--- Data segment ---

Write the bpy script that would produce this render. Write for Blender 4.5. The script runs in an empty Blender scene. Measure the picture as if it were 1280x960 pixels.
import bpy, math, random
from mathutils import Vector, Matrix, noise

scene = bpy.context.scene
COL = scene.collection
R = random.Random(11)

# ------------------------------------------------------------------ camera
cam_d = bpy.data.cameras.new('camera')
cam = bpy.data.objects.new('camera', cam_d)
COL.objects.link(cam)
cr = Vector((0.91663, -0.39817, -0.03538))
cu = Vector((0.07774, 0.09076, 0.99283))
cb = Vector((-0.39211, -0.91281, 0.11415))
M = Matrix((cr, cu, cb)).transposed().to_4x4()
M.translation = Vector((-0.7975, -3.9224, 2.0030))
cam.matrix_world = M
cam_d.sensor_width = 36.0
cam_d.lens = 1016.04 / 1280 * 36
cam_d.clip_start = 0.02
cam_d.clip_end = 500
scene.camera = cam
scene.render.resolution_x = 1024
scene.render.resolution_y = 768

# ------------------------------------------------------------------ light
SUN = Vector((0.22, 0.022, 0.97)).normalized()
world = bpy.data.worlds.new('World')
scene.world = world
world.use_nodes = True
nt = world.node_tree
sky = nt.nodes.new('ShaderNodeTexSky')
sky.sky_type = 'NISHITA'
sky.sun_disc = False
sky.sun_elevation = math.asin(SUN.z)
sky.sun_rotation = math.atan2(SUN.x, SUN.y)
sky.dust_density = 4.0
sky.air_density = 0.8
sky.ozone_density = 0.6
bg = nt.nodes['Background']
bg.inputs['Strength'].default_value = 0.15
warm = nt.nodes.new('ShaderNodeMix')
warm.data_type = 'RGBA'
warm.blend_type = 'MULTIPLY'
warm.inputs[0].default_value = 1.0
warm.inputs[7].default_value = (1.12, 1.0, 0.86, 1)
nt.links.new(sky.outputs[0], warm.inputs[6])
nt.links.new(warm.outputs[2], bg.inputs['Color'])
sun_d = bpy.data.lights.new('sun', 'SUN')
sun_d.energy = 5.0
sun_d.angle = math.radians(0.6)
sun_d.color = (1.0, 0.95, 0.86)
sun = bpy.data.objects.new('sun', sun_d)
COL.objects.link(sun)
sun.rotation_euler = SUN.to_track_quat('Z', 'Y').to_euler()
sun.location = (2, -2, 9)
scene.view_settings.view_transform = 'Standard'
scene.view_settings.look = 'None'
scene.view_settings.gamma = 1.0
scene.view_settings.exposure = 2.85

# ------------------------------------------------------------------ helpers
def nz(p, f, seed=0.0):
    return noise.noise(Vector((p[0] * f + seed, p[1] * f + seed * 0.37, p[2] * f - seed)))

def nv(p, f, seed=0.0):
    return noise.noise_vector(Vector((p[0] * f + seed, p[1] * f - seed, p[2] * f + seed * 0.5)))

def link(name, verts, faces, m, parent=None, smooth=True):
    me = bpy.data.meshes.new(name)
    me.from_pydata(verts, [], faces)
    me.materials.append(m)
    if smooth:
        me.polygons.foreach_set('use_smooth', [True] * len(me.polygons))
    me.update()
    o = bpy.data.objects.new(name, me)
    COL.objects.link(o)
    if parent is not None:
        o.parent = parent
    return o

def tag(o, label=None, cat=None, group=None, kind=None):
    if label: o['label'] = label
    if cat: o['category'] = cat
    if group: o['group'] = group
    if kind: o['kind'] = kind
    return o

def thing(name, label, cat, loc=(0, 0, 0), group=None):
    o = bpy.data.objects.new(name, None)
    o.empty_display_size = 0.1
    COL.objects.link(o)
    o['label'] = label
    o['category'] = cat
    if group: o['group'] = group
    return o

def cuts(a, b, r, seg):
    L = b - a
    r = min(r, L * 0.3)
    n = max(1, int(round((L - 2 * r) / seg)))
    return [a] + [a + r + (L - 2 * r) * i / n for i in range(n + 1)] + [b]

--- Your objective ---
Return nothing but the lines from the start of the listing above through the line containing "R = random.Random(11)", exactly as given.

--- Answer to this problem ---
Write the bpy script that would produce this render. Write for Blender 4.5. The script runs in an empty Blender scene. Measure the picture as if it were 1280x960 pixels.
import bpy, math, random
from mathutils import Vector, Matrix, noise

scene = bpy.context.scene
COL = scene.collection
R = random.Random(11)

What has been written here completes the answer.